__Working data__:
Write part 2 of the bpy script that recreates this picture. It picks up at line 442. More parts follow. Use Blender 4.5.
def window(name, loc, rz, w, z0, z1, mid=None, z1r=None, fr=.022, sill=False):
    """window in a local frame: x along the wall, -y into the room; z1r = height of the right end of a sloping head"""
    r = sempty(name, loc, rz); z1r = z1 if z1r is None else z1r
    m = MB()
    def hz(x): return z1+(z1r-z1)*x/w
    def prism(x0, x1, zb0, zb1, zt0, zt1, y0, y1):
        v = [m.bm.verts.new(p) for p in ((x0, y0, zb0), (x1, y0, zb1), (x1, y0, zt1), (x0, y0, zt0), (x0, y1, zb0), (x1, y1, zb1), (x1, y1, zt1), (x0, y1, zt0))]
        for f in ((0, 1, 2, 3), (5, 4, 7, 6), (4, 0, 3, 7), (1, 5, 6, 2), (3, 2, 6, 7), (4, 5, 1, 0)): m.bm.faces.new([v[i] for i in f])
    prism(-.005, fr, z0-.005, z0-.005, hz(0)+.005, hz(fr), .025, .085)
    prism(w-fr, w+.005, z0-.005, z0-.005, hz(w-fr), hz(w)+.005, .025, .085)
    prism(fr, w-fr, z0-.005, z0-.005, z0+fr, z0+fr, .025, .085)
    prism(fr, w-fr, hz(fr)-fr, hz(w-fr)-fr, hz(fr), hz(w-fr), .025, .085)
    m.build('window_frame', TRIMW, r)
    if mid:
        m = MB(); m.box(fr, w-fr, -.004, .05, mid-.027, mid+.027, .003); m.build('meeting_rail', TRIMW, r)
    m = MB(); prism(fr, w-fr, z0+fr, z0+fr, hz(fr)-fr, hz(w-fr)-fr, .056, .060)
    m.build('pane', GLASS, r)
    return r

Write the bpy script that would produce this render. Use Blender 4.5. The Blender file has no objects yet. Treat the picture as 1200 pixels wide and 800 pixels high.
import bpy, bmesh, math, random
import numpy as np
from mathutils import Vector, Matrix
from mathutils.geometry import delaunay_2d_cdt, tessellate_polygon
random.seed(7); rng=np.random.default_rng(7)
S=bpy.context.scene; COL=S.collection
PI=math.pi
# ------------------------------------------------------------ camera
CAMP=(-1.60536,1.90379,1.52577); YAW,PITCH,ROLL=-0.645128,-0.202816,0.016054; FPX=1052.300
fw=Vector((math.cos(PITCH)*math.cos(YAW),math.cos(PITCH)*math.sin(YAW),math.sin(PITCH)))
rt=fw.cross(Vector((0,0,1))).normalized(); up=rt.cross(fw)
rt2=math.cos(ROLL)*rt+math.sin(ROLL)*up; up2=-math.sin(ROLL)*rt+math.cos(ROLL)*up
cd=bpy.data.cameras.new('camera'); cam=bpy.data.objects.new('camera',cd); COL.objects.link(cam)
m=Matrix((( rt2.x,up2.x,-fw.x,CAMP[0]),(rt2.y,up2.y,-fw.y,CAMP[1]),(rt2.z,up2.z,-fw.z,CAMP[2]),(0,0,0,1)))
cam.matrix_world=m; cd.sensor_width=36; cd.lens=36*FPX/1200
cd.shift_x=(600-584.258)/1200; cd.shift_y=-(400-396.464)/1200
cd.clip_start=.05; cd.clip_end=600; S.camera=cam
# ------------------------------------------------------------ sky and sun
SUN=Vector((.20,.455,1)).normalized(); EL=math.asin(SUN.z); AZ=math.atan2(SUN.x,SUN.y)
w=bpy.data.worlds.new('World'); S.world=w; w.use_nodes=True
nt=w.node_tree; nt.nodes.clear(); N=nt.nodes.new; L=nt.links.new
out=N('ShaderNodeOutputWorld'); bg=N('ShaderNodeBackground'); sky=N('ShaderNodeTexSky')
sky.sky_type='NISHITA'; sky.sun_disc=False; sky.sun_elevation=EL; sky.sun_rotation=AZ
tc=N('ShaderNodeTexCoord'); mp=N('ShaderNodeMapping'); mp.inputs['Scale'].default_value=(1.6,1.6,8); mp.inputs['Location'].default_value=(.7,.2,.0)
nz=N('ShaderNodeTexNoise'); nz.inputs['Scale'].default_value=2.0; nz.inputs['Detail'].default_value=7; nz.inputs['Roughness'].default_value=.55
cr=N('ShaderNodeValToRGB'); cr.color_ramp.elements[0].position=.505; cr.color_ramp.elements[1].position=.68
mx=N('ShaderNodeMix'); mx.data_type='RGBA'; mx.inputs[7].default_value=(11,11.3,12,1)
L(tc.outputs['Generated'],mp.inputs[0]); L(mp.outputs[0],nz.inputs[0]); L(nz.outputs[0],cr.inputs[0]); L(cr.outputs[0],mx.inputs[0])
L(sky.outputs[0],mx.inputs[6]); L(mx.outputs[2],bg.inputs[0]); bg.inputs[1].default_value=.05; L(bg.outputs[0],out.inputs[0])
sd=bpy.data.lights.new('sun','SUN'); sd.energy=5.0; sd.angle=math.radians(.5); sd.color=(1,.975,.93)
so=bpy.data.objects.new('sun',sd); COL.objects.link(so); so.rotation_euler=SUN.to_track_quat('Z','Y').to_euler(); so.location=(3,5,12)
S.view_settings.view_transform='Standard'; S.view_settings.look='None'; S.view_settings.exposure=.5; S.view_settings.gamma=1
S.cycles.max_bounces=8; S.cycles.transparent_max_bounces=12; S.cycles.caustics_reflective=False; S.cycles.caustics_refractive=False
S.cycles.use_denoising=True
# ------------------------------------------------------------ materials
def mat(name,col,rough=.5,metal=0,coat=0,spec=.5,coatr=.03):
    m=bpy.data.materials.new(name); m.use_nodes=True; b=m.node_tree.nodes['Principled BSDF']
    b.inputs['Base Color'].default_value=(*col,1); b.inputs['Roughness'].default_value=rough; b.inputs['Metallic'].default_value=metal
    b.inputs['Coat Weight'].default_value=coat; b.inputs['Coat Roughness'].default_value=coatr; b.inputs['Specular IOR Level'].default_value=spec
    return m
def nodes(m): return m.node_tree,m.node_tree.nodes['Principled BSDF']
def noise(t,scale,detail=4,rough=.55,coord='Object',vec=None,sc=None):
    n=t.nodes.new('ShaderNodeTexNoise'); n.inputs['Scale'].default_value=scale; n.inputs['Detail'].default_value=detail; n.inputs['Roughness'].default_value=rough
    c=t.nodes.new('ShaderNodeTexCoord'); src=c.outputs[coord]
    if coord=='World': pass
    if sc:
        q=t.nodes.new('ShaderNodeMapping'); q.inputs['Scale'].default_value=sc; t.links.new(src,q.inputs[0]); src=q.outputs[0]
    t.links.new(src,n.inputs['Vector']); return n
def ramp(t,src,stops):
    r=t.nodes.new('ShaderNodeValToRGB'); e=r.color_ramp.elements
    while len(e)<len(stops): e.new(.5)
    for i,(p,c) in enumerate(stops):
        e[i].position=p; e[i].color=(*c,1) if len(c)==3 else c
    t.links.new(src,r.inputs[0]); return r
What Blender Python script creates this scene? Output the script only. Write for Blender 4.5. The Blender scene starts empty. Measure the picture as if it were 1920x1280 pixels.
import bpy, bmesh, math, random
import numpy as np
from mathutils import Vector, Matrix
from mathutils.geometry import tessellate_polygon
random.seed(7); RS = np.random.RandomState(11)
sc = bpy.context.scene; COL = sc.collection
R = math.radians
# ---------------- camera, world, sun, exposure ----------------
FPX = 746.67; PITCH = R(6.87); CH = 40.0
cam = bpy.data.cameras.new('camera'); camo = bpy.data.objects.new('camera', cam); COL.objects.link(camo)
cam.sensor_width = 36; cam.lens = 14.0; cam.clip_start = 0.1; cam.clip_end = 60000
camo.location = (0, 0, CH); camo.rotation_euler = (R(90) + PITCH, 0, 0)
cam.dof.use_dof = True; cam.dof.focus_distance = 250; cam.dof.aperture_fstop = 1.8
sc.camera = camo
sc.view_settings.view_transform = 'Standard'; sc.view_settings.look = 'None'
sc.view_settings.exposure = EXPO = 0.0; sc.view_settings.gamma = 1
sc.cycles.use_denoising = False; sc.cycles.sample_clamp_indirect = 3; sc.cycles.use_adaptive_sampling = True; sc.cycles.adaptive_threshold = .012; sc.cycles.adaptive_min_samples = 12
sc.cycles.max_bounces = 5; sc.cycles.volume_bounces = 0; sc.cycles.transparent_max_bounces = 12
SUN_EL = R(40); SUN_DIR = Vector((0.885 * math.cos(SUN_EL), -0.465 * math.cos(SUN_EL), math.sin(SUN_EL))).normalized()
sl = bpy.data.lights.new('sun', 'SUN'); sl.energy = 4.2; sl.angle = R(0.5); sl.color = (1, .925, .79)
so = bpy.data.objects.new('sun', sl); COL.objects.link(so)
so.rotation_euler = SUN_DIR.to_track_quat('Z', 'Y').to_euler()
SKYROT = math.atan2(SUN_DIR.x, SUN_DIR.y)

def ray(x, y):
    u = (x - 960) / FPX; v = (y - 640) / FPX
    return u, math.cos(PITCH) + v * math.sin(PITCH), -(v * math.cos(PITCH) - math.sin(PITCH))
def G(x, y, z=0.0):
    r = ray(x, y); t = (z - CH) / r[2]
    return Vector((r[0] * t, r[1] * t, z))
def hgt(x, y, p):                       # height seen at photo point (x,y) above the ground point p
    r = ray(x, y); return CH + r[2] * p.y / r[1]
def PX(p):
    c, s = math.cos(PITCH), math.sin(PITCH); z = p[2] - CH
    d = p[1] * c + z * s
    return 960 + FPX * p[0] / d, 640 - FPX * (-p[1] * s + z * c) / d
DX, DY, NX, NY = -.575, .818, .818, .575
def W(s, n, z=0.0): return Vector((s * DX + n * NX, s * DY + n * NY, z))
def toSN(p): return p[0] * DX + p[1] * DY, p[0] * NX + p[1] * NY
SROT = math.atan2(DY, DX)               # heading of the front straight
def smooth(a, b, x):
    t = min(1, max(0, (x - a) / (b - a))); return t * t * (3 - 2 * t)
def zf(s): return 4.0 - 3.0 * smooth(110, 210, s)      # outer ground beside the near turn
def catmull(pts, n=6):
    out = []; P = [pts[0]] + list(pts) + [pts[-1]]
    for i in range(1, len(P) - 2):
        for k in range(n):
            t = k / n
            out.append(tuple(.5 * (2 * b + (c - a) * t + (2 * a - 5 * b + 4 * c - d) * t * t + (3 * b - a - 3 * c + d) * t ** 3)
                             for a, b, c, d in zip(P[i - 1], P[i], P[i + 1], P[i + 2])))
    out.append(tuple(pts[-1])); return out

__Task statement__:
Find each line that has the word "picture", then copy it out.

__The result__:
Write part 2 of the bpy script that recreates this picture. It picks up at line 442. More parts follow. Use Blender 4.5.
Write the bpy script that would produce this render. Use Blender 4.5. The Blender file has no objects yet. Treat the picture as 1200 pixels wide and 800 pixels high.
What Blender Python script creates this scene? Output the script only. Write for Blender 4.5. The Blender scene starts empty. Measure the picture as if it were 1920x1280 pixels.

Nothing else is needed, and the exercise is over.